Navigating Inequalities: The Role of Social Class in Labor Market Transitions of Albanian Graduates in Italy

Wednesday, 9 July 2025: 01:30
Location: FSE039 (Faculty of Education Sciences (FSE))
Oral Presentation
Dedgjoni DORINA, Fulda University of Applied Sciences, Germany
In the context of globalization and the rise of knowledge economies, studying abroad has become an essential strategy for enhancing educational competencies and broadening opportunities in an increasingly competitive graduate labor market. Extended transitions from university to employment have further motivated students to pursue international education as a means of improving their employability (Brooks & Waters, 2013). Studies have shown that international student mobility is predominantly a privilege of the middle and upper classes (e.g., King et al., 2011; Waters et al., 2011), often reproducing privilege rather than challenging social hierarchies due to its close ties to resource availability.
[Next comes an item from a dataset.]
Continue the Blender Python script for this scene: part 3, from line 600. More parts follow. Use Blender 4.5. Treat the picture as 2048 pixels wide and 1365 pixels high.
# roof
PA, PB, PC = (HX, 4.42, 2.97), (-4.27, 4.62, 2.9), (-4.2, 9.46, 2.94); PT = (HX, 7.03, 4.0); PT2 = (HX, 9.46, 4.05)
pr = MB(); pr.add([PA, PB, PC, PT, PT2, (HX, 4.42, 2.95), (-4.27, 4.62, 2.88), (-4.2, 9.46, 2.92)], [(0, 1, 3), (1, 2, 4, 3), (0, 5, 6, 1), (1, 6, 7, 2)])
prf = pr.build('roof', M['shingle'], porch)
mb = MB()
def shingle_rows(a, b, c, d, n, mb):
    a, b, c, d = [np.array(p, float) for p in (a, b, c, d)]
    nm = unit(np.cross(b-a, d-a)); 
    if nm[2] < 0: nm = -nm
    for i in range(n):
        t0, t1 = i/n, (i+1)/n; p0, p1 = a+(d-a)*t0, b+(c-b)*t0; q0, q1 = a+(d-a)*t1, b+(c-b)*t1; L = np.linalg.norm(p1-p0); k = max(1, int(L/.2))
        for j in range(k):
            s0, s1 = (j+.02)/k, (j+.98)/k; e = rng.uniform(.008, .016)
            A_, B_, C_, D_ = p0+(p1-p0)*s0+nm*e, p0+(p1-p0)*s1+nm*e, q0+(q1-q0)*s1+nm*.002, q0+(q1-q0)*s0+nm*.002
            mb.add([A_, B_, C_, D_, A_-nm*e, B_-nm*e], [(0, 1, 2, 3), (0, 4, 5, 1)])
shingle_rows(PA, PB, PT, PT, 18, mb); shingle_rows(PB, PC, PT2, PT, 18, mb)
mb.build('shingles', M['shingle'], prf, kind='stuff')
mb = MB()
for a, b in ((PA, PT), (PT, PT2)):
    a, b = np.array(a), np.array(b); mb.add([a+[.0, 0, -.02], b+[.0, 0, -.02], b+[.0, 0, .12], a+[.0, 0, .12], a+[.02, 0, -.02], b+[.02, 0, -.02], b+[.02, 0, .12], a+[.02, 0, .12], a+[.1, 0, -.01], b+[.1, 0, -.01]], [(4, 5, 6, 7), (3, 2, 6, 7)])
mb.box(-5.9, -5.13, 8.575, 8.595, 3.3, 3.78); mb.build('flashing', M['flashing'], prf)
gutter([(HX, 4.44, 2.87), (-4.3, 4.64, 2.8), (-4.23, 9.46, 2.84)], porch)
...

Nonetheless, given the expansion of higher education, this paper focuses on the classed experiences of international students from the Global South and the inequalities they encounter in entering the labor market.

Situated within a Grounded Theory framework, this study draws on 20 problem-centered interviews with Albanian graduates in Italy, exploring their study-to-work transitions in the Italian graduate labor market. It analyzes the intersections of gender, ethnicity, age, and legal status, placing particular emphasis on how these experiences are mediated by social class.

The findings show that international student mobility of Albanians in Italy is also becoming a “family project” among lower-class families. Nevertheless, while graduates from middle-class backgrounds, whose aspirations and expectations were framed by their habitus and high levels of capital, were able to successfully negotiate the graduate labor market, their working-class counterparts faced significant challenges. They were largely unable to convert cultural capital into “network capital” (Urry, 2007) or economic capital (Bourdieu, 1986), often resulting in long-term employment in non-graduate jobs. Moreover, the findings suggest that, despite the presence of “graduate capital” (Tomlinson, 2017), successful career transitions often necessitate individual strategies that minimize societal differences and overlook ethnicity and workplace discrimination.